_The task_
Return all lines in the material below that contain "scene".
○ ○ ○ ○ ○
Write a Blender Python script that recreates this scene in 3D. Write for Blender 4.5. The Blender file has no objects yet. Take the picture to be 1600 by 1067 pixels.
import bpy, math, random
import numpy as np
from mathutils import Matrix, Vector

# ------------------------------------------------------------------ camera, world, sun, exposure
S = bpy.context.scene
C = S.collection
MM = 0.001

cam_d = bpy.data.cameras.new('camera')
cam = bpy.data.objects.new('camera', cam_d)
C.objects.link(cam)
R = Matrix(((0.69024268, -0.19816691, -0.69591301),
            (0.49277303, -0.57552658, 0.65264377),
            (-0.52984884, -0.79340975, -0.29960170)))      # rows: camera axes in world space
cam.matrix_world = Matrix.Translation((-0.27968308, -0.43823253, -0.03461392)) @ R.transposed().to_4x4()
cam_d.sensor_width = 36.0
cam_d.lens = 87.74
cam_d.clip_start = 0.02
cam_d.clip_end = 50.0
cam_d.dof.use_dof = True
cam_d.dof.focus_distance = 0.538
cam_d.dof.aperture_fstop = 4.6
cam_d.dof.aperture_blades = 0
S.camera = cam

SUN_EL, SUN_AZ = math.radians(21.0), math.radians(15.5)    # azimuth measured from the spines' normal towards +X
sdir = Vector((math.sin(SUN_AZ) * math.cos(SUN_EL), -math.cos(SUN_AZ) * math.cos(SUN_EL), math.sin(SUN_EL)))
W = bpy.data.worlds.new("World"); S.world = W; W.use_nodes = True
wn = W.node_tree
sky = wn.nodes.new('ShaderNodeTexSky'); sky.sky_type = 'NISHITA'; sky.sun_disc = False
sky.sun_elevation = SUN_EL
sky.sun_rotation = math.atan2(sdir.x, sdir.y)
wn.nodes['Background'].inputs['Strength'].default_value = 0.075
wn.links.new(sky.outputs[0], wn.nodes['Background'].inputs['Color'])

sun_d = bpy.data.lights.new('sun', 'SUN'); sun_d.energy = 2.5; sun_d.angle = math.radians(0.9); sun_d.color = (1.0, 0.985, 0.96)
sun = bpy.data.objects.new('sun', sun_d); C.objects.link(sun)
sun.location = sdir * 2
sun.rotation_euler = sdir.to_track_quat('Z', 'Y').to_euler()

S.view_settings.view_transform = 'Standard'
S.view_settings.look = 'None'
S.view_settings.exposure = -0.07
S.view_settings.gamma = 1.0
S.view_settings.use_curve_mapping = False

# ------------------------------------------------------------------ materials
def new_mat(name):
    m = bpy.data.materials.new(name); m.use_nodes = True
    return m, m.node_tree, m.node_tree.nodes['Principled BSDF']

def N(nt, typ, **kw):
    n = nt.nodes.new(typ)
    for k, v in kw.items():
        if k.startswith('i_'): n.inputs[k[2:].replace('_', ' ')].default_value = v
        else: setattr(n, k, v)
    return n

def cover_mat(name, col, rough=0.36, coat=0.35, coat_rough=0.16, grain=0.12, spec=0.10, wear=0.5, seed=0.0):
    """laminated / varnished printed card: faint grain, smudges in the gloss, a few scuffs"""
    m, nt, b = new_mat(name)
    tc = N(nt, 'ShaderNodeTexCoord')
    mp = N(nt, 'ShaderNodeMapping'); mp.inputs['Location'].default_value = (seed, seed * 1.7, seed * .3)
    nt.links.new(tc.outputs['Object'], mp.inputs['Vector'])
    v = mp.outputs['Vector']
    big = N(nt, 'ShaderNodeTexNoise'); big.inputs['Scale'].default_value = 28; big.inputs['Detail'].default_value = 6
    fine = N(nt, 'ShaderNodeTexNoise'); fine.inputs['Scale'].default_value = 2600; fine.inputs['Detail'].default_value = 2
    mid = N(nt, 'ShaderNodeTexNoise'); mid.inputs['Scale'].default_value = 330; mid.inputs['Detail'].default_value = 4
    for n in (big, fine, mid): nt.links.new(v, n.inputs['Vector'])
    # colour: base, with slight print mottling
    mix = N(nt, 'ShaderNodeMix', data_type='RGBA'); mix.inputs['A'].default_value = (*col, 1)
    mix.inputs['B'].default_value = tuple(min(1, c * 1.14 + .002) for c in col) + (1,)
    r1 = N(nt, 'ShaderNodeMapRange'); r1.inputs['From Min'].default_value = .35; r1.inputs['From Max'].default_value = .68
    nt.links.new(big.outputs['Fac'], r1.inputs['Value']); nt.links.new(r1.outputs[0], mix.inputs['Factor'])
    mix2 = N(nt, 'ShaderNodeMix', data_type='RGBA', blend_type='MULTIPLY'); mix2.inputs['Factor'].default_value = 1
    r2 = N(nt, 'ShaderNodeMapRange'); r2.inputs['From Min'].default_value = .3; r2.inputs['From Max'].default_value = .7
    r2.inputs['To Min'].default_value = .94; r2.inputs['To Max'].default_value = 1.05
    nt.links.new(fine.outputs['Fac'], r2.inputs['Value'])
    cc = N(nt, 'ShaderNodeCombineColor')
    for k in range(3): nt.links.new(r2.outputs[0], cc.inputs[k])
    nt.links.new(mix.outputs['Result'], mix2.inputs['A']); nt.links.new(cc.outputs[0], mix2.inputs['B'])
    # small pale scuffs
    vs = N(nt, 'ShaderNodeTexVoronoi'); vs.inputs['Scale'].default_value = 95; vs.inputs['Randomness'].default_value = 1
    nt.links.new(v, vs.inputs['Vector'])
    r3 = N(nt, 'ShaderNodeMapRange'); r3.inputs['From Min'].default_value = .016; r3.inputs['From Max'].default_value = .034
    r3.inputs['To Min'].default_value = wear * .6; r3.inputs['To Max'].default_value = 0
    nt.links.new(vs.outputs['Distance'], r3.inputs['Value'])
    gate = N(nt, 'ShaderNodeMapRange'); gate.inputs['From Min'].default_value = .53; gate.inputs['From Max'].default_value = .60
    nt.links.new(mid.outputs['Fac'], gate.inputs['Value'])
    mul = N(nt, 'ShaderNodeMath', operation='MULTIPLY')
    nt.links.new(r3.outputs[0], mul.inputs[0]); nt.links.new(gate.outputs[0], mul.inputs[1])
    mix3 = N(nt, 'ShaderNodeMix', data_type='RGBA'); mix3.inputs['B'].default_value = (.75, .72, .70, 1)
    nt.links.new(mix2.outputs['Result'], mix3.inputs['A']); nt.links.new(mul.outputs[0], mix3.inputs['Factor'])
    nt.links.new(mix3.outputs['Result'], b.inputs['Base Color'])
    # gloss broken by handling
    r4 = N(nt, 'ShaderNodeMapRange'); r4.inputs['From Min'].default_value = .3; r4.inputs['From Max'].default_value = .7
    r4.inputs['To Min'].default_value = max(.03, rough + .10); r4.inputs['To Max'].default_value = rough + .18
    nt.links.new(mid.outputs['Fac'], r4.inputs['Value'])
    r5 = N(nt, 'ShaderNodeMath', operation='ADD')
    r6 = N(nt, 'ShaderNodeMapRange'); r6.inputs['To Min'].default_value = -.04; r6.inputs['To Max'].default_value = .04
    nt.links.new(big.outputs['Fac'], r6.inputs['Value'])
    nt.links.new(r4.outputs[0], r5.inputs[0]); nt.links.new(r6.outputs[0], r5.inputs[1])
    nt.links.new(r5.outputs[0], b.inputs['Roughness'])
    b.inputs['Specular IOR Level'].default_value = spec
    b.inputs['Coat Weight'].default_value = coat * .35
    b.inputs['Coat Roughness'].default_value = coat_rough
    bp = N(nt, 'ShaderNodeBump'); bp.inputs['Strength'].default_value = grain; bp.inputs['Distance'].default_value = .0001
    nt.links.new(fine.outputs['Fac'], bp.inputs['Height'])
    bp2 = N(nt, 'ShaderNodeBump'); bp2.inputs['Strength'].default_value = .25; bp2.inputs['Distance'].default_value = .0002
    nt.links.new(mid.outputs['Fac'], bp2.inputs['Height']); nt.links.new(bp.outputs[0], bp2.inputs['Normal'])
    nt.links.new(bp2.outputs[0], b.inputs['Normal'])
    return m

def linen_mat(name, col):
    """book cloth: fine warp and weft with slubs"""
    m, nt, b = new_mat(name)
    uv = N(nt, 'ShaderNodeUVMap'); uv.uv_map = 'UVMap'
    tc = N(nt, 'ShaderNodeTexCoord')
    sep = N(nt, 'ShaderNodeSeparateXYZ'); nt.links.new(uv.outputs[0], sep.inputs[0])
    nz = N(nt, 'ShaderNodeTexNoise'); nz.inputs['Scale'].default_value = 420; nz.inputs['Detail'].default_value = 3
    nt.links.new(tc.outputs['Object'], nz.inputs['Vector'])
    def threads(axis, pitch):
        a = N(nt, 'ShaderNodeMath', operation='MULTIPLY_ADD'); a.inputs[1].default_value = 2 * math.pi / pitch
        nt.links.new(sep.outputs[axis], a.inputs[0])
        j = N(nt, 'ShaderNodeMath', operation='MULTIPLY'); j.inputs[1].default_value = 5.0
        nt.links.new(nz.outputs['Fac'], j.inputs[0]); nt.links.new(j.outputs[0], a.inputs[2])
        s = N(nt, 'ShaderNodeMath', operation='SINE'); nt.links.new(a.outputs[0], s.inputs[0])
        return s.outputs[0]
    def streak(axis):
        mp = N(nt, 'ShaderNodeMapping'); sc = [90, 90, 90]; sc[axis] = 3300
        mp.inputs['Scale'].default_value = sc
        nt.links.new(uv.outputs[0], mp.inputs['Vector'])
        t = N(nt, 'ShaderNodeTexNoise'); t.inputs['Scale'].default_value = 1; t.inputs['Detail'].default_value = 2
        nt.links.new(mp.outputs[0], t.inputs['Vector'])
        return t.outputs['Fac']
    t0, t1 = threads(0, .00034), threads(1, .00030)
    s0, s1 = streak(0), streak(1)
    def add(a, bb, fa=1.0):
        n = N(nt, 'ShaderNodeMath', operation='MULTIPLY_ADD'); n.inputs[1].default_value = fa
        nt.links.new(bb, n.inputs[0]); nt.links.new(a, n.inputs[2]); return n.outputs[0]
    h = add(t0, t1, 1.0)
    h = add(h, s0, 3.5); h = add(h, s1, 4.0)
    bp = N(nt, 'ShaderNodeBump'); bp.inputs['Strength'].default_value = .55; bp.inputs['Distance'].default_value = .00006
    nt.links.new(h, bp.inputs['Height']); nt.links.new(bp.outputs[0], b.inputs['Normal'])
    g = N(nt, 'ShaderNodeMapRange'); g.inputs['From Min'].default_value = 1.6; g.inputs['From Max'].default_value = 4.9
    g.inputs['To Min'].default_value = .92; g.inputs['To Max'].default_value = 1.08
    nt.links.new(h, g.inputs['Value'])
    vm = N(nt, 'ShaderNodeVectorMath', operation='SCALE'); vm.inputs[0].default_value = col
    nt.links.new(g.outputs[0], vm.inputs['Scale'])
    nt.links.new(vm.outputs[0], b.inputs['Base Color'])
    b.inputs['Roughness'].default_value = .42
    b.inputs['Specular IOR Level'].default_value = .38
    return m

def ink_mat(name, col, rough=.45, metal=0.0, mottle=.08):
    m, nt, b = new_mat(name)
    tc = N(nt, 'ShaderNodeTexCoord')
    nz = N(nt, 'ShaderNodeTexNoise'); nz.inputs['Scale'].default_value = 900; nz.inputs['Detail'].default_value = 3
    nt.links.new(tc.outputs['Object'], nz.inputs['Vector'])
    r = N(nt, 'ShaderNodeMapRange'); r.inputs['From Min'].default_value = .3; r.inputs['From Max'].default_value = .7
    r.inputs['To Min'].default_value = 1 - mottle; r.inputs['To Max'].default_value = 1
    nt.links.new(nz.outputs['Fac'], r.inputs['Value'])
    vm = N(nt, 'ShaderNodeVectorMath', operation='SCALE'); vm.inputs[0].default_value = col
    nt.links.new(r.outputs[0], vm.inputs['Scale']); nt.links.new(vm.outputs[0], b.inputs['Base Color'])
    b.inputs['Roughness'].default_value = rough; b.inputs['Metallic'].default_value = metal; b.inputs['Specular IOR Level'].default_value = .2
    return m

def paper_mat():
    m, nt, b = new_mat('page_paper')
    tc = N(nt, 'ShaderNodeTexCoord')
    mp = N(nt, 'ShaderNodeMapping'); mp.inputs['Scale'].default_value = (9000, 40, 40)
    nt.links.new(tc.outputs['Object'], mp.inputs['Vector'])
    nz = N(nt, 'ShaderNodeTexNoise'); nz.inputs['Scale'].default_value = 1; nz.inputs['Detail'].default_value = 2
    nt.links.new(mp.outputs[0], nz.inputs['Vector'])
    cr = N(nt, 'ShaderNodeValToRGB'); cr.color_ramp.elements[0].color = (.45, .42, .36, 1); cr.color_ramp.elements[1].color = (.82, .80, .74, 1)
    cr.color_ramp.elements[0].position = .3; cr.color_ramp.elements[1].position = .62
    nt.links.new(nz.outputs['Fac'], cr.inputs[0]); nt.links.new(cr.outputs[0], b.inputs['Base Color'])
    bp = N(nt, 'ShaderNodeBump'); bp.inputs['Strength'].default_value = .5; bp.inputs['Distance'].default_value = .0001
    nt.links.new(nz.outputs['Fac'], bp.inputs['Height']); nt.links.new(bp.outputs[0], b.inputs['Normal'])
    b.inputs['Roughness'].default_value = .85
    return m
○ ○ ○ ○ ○
_Solution_
Write a Blender Python script that recreates this scene in 3D. Write for Blender 4.5. The Blender file has no objects yet. Take the picture to be 1600 by 1067 pixels.
S = bpy.context.scene